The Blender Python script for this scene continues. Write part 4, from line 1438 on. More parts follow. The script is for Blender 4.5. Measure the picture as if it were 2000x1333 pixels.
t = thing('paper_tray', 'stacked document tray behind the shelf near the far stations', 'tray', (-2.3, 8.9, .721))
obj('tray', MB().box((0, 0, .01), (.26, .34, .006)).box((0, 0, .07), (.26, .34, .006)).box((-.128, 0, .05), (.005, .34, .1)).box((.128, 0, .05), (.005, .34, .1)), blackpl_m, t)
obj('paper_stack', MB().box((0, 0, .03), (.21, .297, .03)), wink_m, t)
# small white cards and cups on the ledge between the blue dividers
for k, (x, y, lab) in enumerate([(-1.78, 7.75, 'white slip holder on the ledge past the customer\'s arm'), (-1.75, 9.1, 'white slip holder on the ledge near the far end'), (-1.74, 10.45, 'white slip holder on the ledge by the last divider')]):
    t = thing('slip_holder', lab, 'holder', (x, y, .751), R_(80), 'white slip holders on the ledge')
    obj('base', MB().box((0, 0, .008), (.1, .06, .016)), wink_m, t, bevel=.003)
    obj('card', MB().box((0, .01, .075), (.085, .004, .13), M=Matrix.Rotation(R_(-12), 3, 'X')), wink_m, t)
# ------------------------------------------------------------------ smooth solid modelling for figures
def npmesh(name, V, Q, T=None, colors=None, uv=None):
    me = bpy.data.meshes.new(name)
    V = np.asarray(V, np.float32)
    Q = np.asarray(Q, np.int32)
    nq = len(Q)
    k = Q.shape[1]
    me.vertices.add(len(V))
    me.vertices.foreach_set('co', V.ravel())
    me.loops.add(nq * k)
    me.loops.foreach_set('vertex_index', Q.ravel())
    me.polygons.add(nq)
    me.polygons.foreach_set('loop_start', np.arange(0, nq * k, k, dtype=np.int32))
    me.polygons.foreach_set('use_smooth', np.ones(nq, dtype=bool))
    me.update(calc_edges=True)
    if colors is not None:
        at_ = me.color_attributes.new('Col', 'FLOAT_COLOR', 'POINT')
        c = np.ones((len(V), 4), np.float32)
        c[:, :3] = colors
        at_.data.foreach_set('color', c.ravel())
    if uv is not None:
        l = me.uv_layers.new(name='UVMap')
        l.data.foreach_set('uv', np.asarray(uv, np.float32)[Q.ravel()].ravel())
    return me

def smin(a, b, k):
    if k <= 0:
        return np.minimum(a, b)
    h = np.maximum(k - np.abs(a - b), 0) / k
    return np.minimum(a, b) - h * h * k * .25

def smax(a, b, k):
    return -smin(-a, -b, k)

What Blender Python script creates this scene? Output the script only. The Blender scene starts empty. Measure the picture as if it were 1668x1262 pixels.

^^^^^^^^

What you have to do:
The records above must be repeated exactly, every one of them.

Final answer:
The Blender Python script for this scene continues. Write part 4, from line 1438 on. More parts follow. The script is for Blender 4.5. Measure the picture as if it were 2000x1333 pixels.
t = thing('paper_tray', 'stacked document tray behind the shelf near the far stations', 'tray', (-2.3, 8.9, .721))
obj('tray', MB().box((0, 0, .01), (.26, .34, .006)).box((0, 0, .07), (.26, .34, .006)).box((-.128, 0, .05), (.005, .34, .1)).box((.128, 0, .05), (.005, .34, .1)), blackpl_m, t)
obj('paper_stack', MB().box((0, 0, .03), (.21, .297, .03)), wink_m, t)
# small white cards and cups on the ledge between the blue dividers
for k, (x, y, lab) in enumerate([(-1.78, 7.75, 'white slip holder on the ledge past the customer\'s arm'), (-1.75, 9.1, 'white slip holder on the ledge near the far end'), (-1.74, 10.45, 'white slip holder on the ledge by the last divider')]):
    t = thing('slip_holder', lab, 'holder', (x, y, .751), R_(80), 'white slip holders on the ledge')
    obj('base', MB().box((0, 0, .008), (.1, .06, .016)), wink_m, t, bevel=.003)
    obj('card', MB().box((0, .01, .075), (.085, .004, .13), M=Matrix.Rotation(R_(-12), 3, 'X')), wink_m, t)
# ------------------------------------------------------------------ smooth solid modelling for figures
def npmesh(name, V, Q, T=None, colors=None, uv=None):
    me = bpy.data.meshes.new(name)
    V = np.asarray(V, np.float32)
    Q = np.asarray(Q, np.int32)
    nq = len(Q)
    k = Q.shape[1]
    me.vertices.add(len(V))
    me.vertices.foreach_set('co', V.ravel())
    me.loops.add(nq * k)
    me.loops.foreach_set('vertex_index', Q.ravel())
    me.polygons.add(nq)
    me.polygons.foreach_set('loop_start', np.arange(0, nq * k, k, dtype=np.int32))
    me.polygons.foreach_set('use_smooth', np.ones(nq, dtype=bool))
    me.update(calc_edges=True)
    if colors is not None:
        at_ = me.color_attributes.new('Col', 'FLOAT_COLOR', 'POINT')
        c = np.ones((len(V), 4), np.float32)
        c[:, :3] = colors
        at_.data.foreach_set('color', c.ravel())
    if uv is not None:
        l = me.uv_layers.new(name='UVMap')
        l.data.foreach_set('uv', np.asarray(uv, np.float32)[Q.ravel()].ravel())
    return me

def smin(a, b, k):
    if k <= 0:
        return np.minimum(a, b)
    h = np.maximum(k - np.abs(a - b), 0) / k
    return np.minimum(a, b) - h * h * k * .25

def smax(a, b, k):
    return -smin(-a, -b, k)

What Blender Python script creates this scene? Output the script only. The Blender scene starts empty. Measure the picture as if it were 1668x1262 pixels.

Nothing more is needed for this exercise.